De kwaliteit van het licht
Licht kan hard of zacht zijn. Bij natuurlijk licht hangt de kwaliteit van het licht sterk af van de tijd van de dag, de tijd van het jaar en de weersomstandigheden. Hard licht wordt veroorzaakt door een hoogstaande zon met onbewolkt weer. Dit geeft een hoog contrast; er is veel verschil tussen het lichtste en het donkerste deel in je foto. Ditzelfde effect bereik je door het gebruik van een flitser. Wanneer wolken als het ware de zon filteren, spreken we van zacht licht. Duidelijke schaduwen ontbreken en de ware kleuren van je onderwerp komen zo beter naar voren.

Het mooiste licht
Een goede manier om fantastische foto’s te maken met natuurlijk licht is door gebruik te maken van het zogenaamde gouden uur. Hiermee wordt het uur na zonsopkomst en het uur voor zonsondergang bedoeld. Tijdens dit magische uur zie je de lucht constant van kleur veranderen en het licht is zacht en warm. Handig om hier rekening mee te houden wanneer je een magische sfeer in je foto wilt creëren.

De lichtval
Bekijk van tevoren goed waar het licht vandaan komt en hoe dat op je onderwerp valt. Bij frontaal licht heb je de zon bijvoorbeeld in de rug waardoor het licht van voren op je onderwerp valt. Hierdoor is je onderwerp prima belicht, maar het contrast is ver te zoeken. Het resultaat is een ‘platte’ foto. Bij zijlicht of strijklicht daarentegen valt het licht precies van opzij op je onderwerp. Hiermee kun je juist goed de structuur van je onderwerp weergeven. Kijk ook eens hoe het licht van boven of beneden valt of maak gebruik van tegenlicht.

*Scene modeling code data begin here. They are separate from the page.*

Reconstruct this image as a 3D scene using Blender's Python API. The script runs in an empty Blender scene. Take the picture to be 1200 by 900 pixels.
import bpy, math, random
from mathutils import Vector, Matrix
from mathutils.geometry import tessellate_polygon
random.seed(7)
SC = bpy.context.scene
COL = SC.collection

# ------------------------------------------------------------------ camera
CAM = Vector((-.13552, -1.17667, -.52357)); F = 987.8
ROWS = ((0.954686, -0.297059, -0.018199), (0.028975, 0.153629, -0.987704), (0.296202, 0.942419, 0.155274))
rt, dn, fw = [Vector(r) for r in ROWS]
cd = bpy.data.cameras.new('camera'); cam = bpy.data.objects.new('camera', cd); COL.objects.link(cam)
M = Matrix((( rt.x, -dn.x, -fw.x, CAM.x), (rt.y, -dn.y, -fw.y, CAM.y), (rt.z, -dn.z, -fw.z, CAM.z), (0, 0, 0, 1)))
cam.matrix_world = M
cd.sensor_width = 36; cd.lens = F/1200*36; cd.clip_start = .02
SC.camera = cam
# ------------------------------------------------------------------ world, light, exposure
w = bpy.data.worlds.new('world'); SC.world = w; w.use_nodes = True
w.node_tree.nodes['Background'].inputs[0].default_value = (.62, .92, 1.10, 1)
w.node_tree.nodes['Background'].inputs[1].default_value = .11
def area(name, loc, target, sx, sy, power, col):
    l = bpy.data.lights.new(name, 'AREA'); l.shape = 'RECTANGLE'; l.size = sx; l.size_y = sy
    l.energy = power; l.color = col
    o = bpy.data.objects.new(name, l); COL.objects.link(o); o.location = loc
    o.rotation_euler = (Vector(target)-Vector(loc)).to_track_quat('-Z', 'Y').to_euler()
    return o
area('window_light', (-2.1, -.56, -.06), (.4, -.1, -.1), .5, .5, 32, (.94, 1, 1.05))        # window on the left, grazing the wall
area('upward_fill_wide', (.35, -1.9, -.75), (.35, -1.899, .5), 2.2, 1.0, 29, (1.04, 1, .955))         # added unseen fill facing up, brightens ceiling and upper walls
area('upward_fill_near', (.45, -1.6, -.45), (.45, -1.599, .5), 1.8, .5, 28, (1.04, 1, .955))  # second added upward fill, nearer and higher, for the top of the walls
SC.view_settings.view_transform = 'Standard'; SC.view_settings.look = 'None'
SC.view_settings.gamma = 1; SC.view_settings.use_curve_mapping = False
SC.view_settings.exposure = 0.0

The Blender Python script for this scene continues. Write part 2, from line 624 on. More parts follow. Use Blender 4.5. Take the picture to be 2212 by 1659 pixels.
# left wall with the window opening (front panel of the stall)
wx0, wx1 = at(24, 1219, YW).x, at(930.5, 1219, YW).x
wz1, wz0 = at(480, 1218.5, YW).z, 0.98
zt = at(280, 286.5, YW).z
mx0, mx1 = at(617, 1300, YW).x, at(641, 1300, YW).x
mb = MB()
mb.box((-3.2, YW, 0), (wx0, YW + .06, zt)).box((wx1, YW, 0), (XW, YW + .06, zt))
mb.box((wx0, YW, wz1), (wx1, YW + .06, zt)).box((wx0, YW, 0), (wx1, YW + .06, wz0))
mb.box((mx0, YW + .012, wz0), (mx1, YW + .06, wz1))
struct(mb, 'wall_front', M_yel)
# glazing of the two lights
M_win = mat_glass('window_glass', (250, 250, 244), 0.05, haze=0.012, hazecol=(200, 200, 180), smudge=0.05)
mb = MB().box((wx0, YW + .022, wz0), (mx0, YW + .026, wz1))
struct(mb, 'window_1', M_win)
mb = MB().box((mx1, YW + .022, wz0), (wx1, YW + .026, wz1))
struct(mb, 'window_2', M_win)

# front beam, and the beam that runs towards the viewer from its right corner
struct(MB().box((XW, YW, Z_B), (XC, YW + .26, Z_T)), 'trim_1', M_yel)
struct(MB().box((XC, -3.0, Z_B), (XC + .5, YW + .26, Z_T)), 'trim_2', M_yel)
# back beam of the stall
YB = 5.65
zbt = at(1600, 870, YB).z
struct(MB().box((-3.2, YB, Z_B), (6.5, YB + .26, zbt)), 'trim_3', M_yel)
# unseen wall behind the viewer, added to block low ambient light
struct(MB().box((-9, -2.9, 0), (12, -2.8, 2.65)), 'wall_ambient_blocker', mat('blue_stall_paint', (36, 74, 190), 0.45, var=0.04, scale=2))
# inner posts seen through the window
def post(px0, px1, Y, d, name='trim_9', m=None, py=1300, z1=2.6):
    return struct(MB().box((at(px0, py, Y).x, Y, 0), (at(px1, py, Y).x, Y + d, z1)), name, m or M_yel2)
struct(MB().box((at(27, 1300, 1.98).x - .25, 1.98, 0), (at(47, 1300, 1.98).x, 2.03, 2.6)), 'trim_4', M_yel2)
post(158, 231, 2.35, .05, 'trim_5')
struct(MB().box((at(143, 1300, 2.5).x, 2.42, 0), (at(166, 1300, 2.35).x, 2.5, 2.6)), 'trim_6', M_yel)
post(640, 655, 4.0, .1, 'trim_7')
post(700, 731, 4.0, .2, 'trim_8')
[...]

Creatief fotograferen met tegenlicht
Hoewel er meestal wordt afgeraden om tegen het licht in te fotograferen kan dit voor heel bijzondere effecten zorgen. Tegenlicht kan afkomstig zijn van de zon, een flitser of reflecties van sneeuw of zand. Dit licht zorgt ervoor dat onderwerpen van achteren worden belicht, waardoor schaduwen duidelijker zichtbaar worden, een sterker contrast ontstaat tussen licht en donker, details verdwijnen, silhouetten ontstaan en lijnen en vormen worden benadrukt. Onderscheidende foto’s zijn vaak het resultaat omdat er zo veel sfeer aan een onderwerp kan worden toegevoegd. Denk aan oplichtende randen, silhouetten en doorzichtige bladeren.

De belichtingsdriehoek
Tot slot kunnen we er zelf voor kiezen hoe we een onderwerp belichten. Onder belichting verstaan we de hoeveelheid licht waaraan de sensor van je camera wordt blootgesteld. De juiste belichting hangt samen met de sensorgevoeligheid, oftewel ISO waarde of lichtgevoeligheid, de sluitertijd en het diafragma. Die drie onderdelen samen vormen de belichtingsdriehoek en zijn direct met elkaar verbonden. Wil je meer uit je foto’s halen, dan zal je de camera van die automatische stand moeten halen en alles zelf instellen. Dan pas kun je helemaal zelf bepalen hoe jouw foto’s eruit komen te zien.

Experimenteer veel, leer je camera kennen en weet welke mogelijkheden er zijn. Zo leer je de taal van de fotografie te begrijpen zodat je werkelijk kunt gaan schrijven met licht.